I am an Assistant Professor of English in the School of Arts and Communication at Florida Tech. My research interests include 20th and 21st century literature, theories of world literature and cultural production, literary sociology, translation studies, media studies, book history, and critical data and algorithm studies. For the 2025–26 academic year, my work is being supported by a fellowship from ACLS, the American Council of Learned Societies.
New Project: The World Republic of Data
When Amazon first founded its translation imprint, Amazon Crossing, in 2010 commentators were confused. Why would a multi-million-dollar corporation engage in the niche and financially risky endeavor of publishing literary translations, a job usually reserved for independent publishers subsidized by private foundations and federal grants? By 2015, Amazon Crossing was the largest translation publisher in the US, publishing primarily romances, mysteries, and thrillers into English, French, German, Italian, and Spanish.
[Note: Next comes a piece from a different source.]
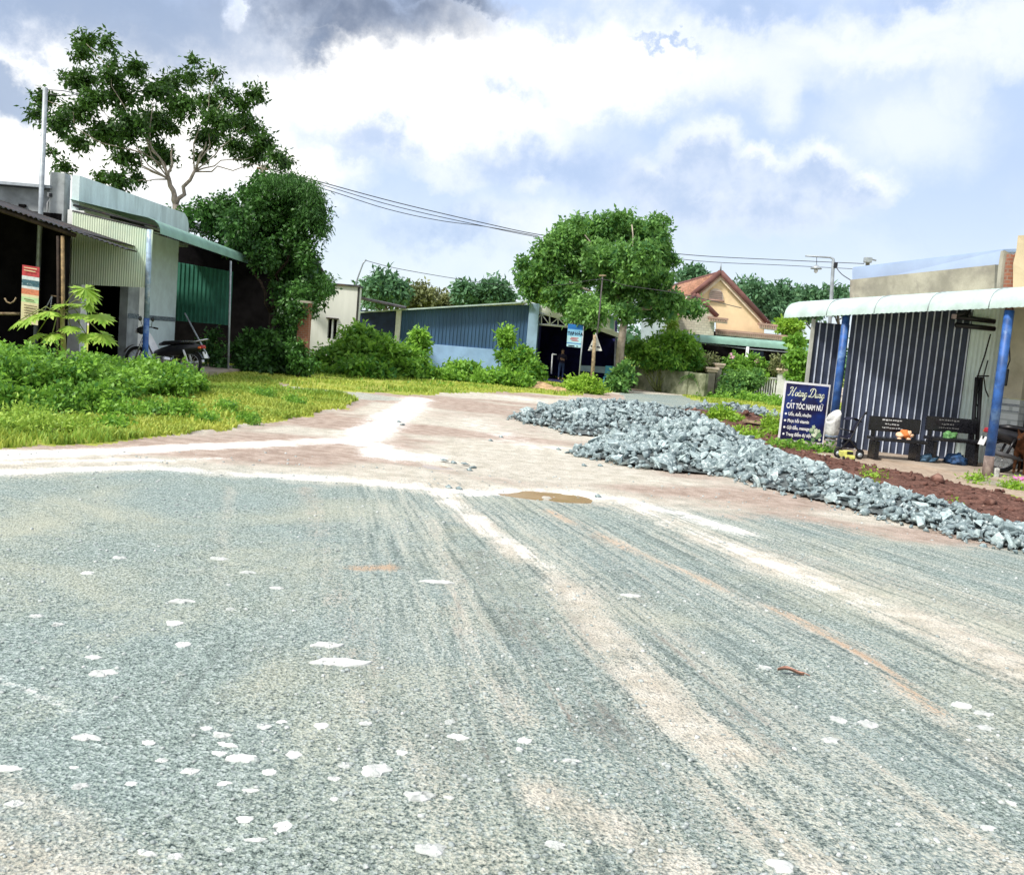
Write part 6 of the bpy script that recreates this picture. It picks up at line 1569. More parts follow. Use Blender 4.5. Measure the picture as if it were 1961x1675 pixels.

The answer to Amazon Crossing’s success is data, specifically the profit to be made from translating reader data from one language into another. The World Republic of Data traces these acts of data translation, particularly as they pertain to concepts like time, genre, and gender, to argue that the literary marketplace has been transformed by the pursuit of data capital. By offering a look inside the black box of big data, the book reveals how its use affects what books are published, where they come from, and who makes them. As global cultural production becomes increasingly datafied, The World Republic of Data gives us the tools to think about how data shapes our reading possibilities.
Teaching
I’ve taught an interdisciplinary class on modern civilization, survey classes on World Literature to 1650, and 1650 to now, a course in 20th and 21st century literature, a literary theory course, as well as an upper-level world literature seminar called and a graduate course on the Institutions of World Literature. I am currently teaching a capstone research seminar in the humanities.